Question: does there exist a strictly ascending sequence of finite groups $G_0<G_1<G_2<\dots $ such that for every $i \in \mathbb{N}$ there is $a_i \in G_{i+3}$ and the following two conditions are satisfied:

(i) $a_i$ centralizes $G_{i-1}$ in $G_{i+3}$;

(ii) $G_{i+3}=\langle G_i, a_i G_i a_i^{-1} \rangle$.

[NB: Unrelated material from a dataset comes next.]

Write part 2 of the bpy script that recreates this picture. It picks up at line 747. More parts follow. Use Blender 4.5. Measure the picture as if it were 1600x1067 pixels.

Remark: taking $G_i=Sym(d_i)$ for some increasing sequence of integers $(d_i)$ with the evident embedding $Sym(d_i) \hookrightarrow Sym(d_{i+1})$ does not seem to work.

Answer 1

Apparently such sequences do exist. For example, one can take $G_i:=Alt(5^i)$ for $i=0,1,2,\dots$, where the embedding $\gamma_i: G_i \to G_{i+1}$ is the diagonal embedding of $Alt(5^i)$ into $Alt(5^{i+1})$ (i.e., if $\sigma \in Alt(5^i)$ then $\gamma_i(\sigma)(1)=\sigma(1)$, $\dots$, $\gamma_i(\sigma)(5^i)=\sigma(5^i)$, $\gamma_i(\sigma)(5^i+1)=\sigma(1)$, $\dots$, $\gamma_i(\sigma)(2\cdot 5^{i})=\sigma(5^i)$, $\gamma_i(\sigma)(2\cdot 5^i+1)=\sigma(1)$, $\dots$

For $i \in \mathbb{N}$, the element $a_i \in G_{i+3}$ can be chosen as a certain permutation of blocks of length $5^{i-1}$, which are the orbits of $G_{i-1}=Alt(5^{i-1})$ when it is considered as a subgroup of $G_{i+3}=Alt(5^{i+3})$. This clearly implies the condition (i). The argument that $G_i$ and $a_iG_ia_i^{-1}$ generate $G_{i+3}$ is somewhat technical. Hopefully the details will appear in the second version of http://arxiv.org/abs/1203.3317.